Мы придумывали, балдея и заходясь от этих разговоров, как обставить встречу после войны, если кто-нибудь из нас придет к другому домой. Ни слова не говоря! - к буфету, за бутылкой водки, которая специально стоит! и молча! - у порога! - по стакану! - Граненому!
Встречались, но - не так, проще, уже шла жизнь.
Была одна жизнь, я уже не знал, что делать с ней, и хотел другой жизни. И она началась - в армии, и была огромна, казалась бесконечной. Но вот и она кончилась, я уже думал, что и сам кончился вместе с ней. Но настала третья - и снова так огромна, и конец только-только еще начал проглядываться. И то - не ошибка ли?
Не отсюда ли, от ощущения бесконечности этой жизни, - вера в бессмертие? Может быть, эта вера - просто привычка жить?
Одна сторона любви была для нас как бы незаконной, несуществующей. После выпускного школьного вечера мы шли по улице и поспорили: кто первый возьмет девчонку под руку. Я собрался с духом и взял под руку самую толстую, всегда отстававшую в учебе. Я был уверен, что она начнет отбиваться, и будет смешно. Но она отбиваться не стала, а наоборот, потянула меня в переулок, завела в парадное своего дома. Девушка была неуемная, но предусмотрительная и хорошо знала, что можно, а чего нельзя. Тогда все девушки берегли свою девичью честь. Некоторые доберегли до конца.
Очевидно, чувство любви, которое может стать радостью существования, не отказывает себе в праве поиздеваться. Подурачит, поводит за нос, собьет с толку, заморочит, десять раз обманет, а потом уж перед кем искупит свои забавы, а перед кем и нет. Так и проживут - и думают, что все в порядке.

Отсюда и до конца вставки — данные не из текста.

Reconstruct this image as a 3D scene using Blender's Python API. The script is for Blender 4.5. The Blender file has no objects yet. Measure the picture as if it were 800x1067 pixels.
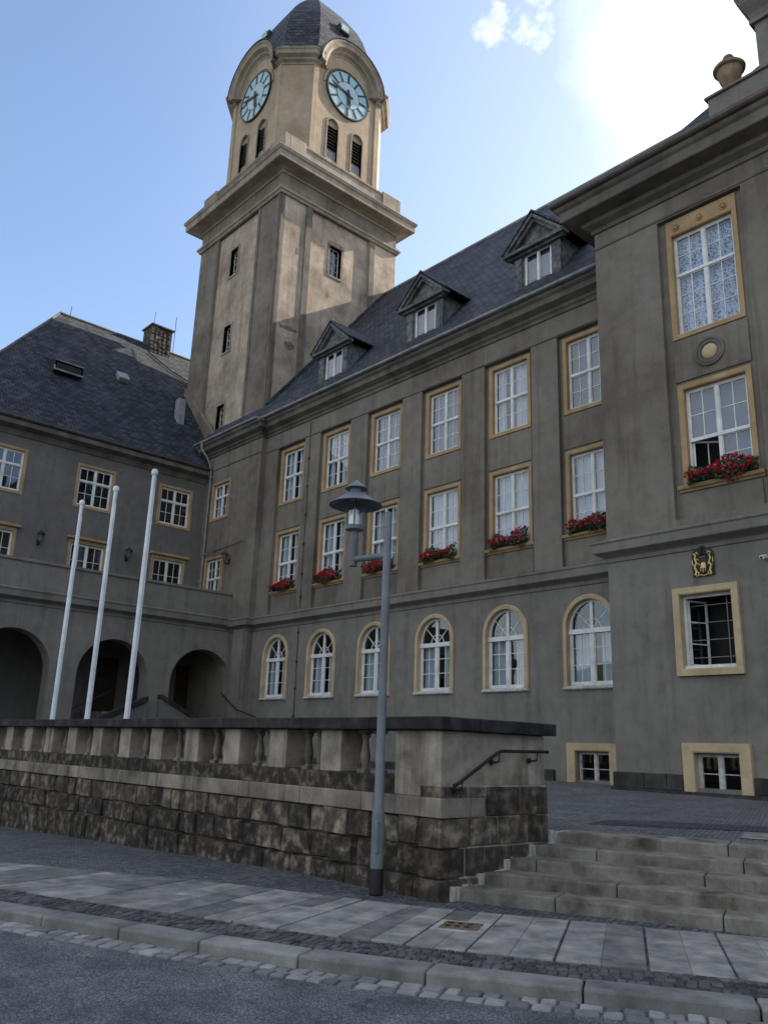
import bpy, bmesh, math, random
from mathutils import Vector, Matrix
random.seed(7)
R = math.radians
PI = math.pi
SC = bpy.context.scene

# ------------------------------------------------------------------ camera
cam_d = bpy.data.cameras.new('camera')
cam = bpy.data.objects.new('camera', cam_d)
SC.collection.objects.link(cam)
SC.camera = cam
right = Vector((0.6738, 0.7382, 0.0332)); down = Vector((-0.1808, 0.2086, -0.9612)); fwd = Vector((-0.7164, 0.6417, 0.2740))
fwd.normalize(); right = (right - fwd * right.dot(fwd)).normalized(); down = fwd.cross(right)
cam.matrix_world = Matrix(((right.x, -down.x, -fwd.x, 0), (right.y, -down.y, -fwd.y, 0), (right.z, -down.z, -fwd.z, 1.6), (0, 0, 0, 1)))
cam_d.sensor_fit = 'VERTICAL'; cam_d.sensor_height = 24.0; cam_d.lens = 870.3 / 1067 * 24.0
cam_d.clip_start = 0.05; cam_d.clip_end = 3000

# ------------------------------------------------------------------ sun and sky
SUN_AZ, SUN_EL = 80.3, 33.0            # azimuth from +X towards +Y
sdir = Vector((math.cos(R(SUN_EL)) * math.cos(R(SUN_AZ)), math.cos(R(SUN_EL)) * math.sin(R(SUN_AZ)), math.sin(R(SUN_EL))))
sl = bpy.data.lights.new('sun', 'SUN'); sl.energy = 5.0; sl.angle = R(0.53); sl.color = (1.0, 0.90, 0.76)
so = bpy.data.objects.new('sun', sl); SC.collection.objects.link(so)
so.rotation_euler = sdir.to_track_quat('Z', 'Y').to_euler(); so.location = sdir * 200

W = bpy.data.worlds.new('World'); SC.world = W; W.use_nodes = True
nt = W.node_tree; nt.nodes.clear()
def N(t, ty, **kw):
    n = t.nodes.new(ty)
    for k, v in kw.items():
        if k.startswith('i_'):
            n.inputs[k[2:].replace('_', ' ')].default_value = v
        else:
            setattr(n, k, v)
    return n
out = N(nt, 'ShaderNodeOutputWorld'); bg = N(nt, 'ShaderNodeBackground')
sky = N(nt, 'ShaderNodeTexSky'); sky.sky_type = 'NISHITA'; sky.sun_disc = False
sky.sun_elevation = R(SUN_EL); sky.sun_rotation = R(90 - SUN_AZ)
sky.altitude = 300; sky.air_density = 1.0; sky.dust_density = 1.6; sky.ozone_density = 1.6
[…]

И снова морочит: вон идет девушка - золотоволосая, платье треплется на ветру, она трубит в трубу... А это она просто пьет из бутылки молоко, в обеденный перерыв идет из магазина. Ну и что, ведь могла бы идти прекрасная с трубой где-нибудь в другом месте, в другое время. А вот на вокзальной скамейке задумалась, печально склонила голову...
А приглядишься - лицо у нее одутловатое после портвейна: просто ей трудно поднять голову.